Quemoy and Matsu. Their possession had been contested ever since Mainland China fell to the Communists and the former government of China set up shop on Taiwan in 1949. At the time, Mainland China wasn't recognized by the the United States or the U.N. and Taiwan, or Free China as it was known, was.

So when the Mainland Chinese launched a series of bombings and a threatened invasion on the islands of Quemoy and Matsu in September of 1958, the Domino theory of Communist conquest came into full play, and The U.S. was quickly drawn into the conflict, prompting President Eisenhower to go before the American people and explain what was going on and what we were potentially about to get ourselves into.

Pres. Eisenhower: “Congress has made clear its recognition that the security of the Western Pacific is vital to the security of the United States, and that we should be firm. The Senate has ratified by overwhelming vote, security treaties with The Republic of China, covering Formosa and The Pescadores, and also the Republic of Korea.
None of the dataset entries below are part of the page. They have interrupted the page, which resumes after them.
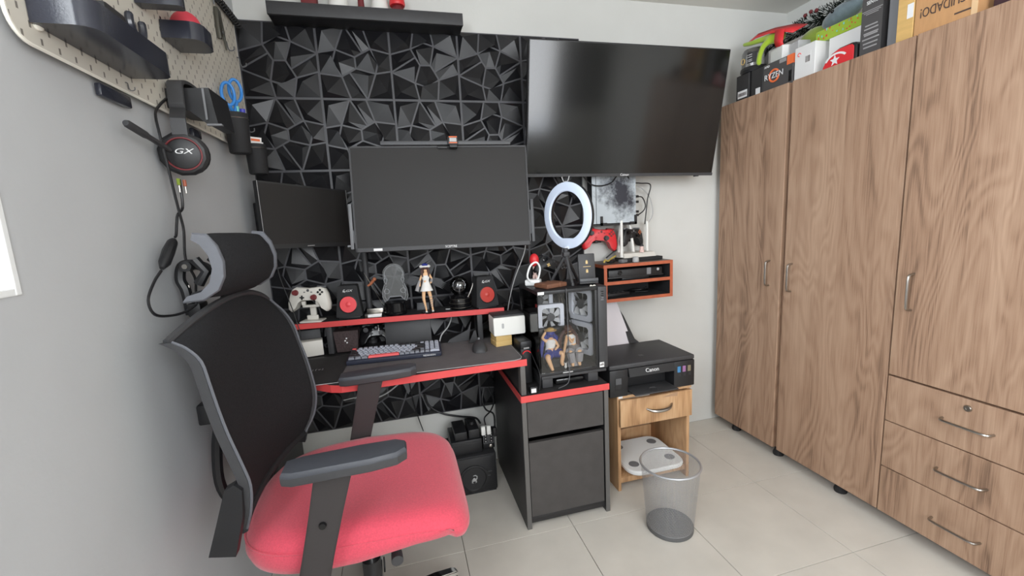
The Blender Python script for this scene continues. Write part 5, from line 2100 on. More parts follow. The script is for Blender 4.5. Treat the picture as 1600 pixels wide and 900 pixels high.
# ================================================================== WASTE BIN
t = thing('waste_bin', 'silver wire mesh waste bin on the tiled floor', 'bin', (1.522, -.722, 0))
bx, by = 1.522, -.722
bd = B()
bd.lathe((bx, by, 0), [(.088, .0), (.090, .002), (.0905, .018), (.088, .020)], 40)
obj('base', bd, 'darksteel', t)
bd = B()
bd.tube([Vector((bx + .1125 * math.cos(2 * PI * i / 48), by + .1125 * math.sin(2 * PI * i / 48), .279)) for i in range(48)], .0045, 8, closed=True)
obj('rim', bd, 'wire', t)
bd = B()
NW = 118
for sg in (-1, 1):
    for k_ in range(NW):
        a0 = 2 * PI * k_ / NW
        rg = []
        for i in range(9):
            f_ = i / 8
            a = a0 + sg * f_ * .9
            r_ = .0898 + (.1125 - .0898) * f_
            z = .018 + f_ * .261
            c_, s_ = math.cos(a), math.sin(a)
            tn = Vector((-s_, c_, 0)) * .00052
            p = Vector((bx + r_ * c_, by + r_ * s_, z))
            rg.append([p - tn, p + tn])
        bd.loft(rg, False, False, False)
o = obj('wire_mesh', bd, 'wire', t, False)
o['kind'] = 'stuff'

# ================================================================== UNDER THE DESK
t = thing('subwoofer', 'black subwoofer with a silver scorpion emblem on the floor under the desk', 'speaker', (.81, -.17, 0))
bd = B()
bd.box(.692, .917, -.255, -.035, .006, .192, .008)
bd.box(.70, .91, -.25, -.04, 0, .006)
obj('cabinet', bd, 'blackmatt', t)
bd = B()
bd.box(.70, .909, -.2585, -.2552, .014, .184, .003)
obj('front_panel', bd, 'black', t)
bd = B()
bd.lathe((.806, -.2588, .082), [(.066, 0), (.066, .004), (.058, .005), (.054, .001)], 40, (0, -1, 0))
obj('driver_ring', bd, 'black', t)
bd = B()
c_ = Vector((.806, -.2612, .080))
PP = lambda u2, v2: c_ + Vector((u2, 0, v2))
bd.tube([PP(.002, -.004), PP(.013, .002), PP(.014, .012), PP(.006, .019), PP(-.004, .017)], [.003, .003, .0028, .0024, .0015], 6)
bd.ball(PP(0, -.002), (.007, .003, .009), 10, 8)
for s2 in (-1, 1):
    for k_ in range(3):
        bd.tube([PP(0, -.002 - .003 * k_), PP(.009 * s2, -.001 - .005 * k_), PP(.011 * s2, -.008 - .005 * k_)], [.0016, .0014, .0008], 5)
    bd.tube([PP(.003 * s2, -.006), PP(.010 * s2, -.014), PP(.005 * s2, -.019)], [.002, .0022, .001], 5)
obj('scorpion_emblem', bd, 'lightgrey', t)
bd = B()
for (x0, z0) in ((.88, .105), (.872, .085)):
    bd.box(x0 - .006, x0 + .012, -.2595, -.2586, z0 - .002, z0 + .002)
obj('printed_mark', bd, 'midgrey', t, False)
t = thing('power_backup', 'black power backup unit standing on the subwoofer', 'power unit', (.77, -.17, .193))
bd = B()
bd.box(.715, .858, -.235, -.07, .1935, .262, .004)
bd.box(.735, .792, -.225, -.09, .262, .300, .003)
bd.box(.800, .850, -.225, -.09, .262, .305, .003)
bd.lathe((.825, -.16, .305), [(.014, 0), (.012, .012)], 14)
obj('housing', bd, 'black', t)
bd = B()
bd.box(.72, .853, -.2362, -.2352, .244, .246)
obj('seam', bd, 'charcoal', t, False)
t = thing('power_strip', 'upright black power strip with white plugs beside the cabinet', 'power strip', (.893, -.2, .193))
bd = B()
bd.box(.866, .922, -.215, -.175, .1935, .285, .004)
obj('strip_body', bd, 'black', t)
for (x0, z0) in ((.879, .25), (.906, .25)):
    bd = B()
    for q in ((x0 - .011, x0 - .0095, z0 - .028, z0 + .02), (x0 + .0095, x0 + .011, z0 - .028, z0 + .02), (x0 - .011, x0 + .011, z0 - .0295, z0 - .028), (x0 - .011, x0 + .011, z0 + .02, z0 + .0215)):
        bd.box(q[0], q[1], -.2158, -.215, q[2], q[3])
    o = obj('socket', bd, 'grey', t, False)
    bd = B()
    for k_ in range(3):
        bd.disc((x0, -.215, z0 - .02 + .015 * k_), (0, -1, 0), .0022, .0012, 8)
    obj('contact', bd, 'printwhite', o)
bd = B()
bd.lathe((.902, -.2152, .205), [(.010, 0), (.010, .004), (.006, .006)], 14, (0, -1, 0))
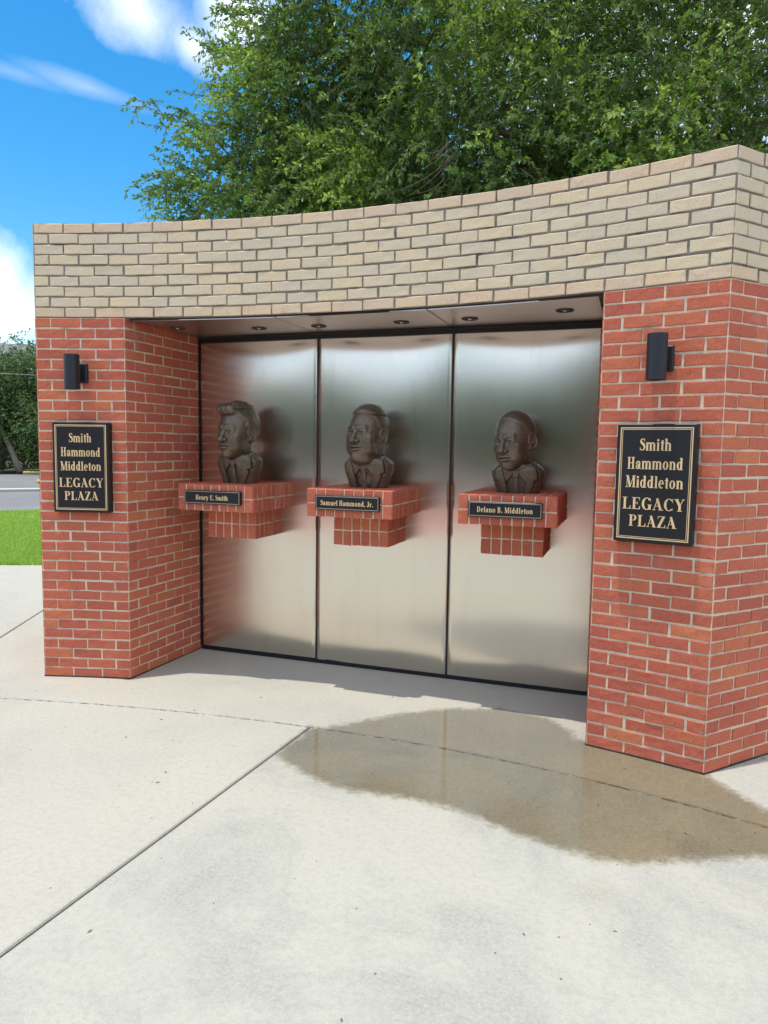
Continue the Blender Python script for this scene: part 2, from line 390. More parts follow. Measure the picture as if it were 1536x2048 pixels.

We have a mutual security treaty with the Republic of The Philippines which, situated so close as it is to Formosa, could be next in line for conquest if Formosa into hostile hands.”

The crisis eventually simmered down, with Mainland China backing away from a full-on shooting war. But it certainly didn't end the saber rattling that went on in the region.

Then again, Vietnam was on slow simmer at the time.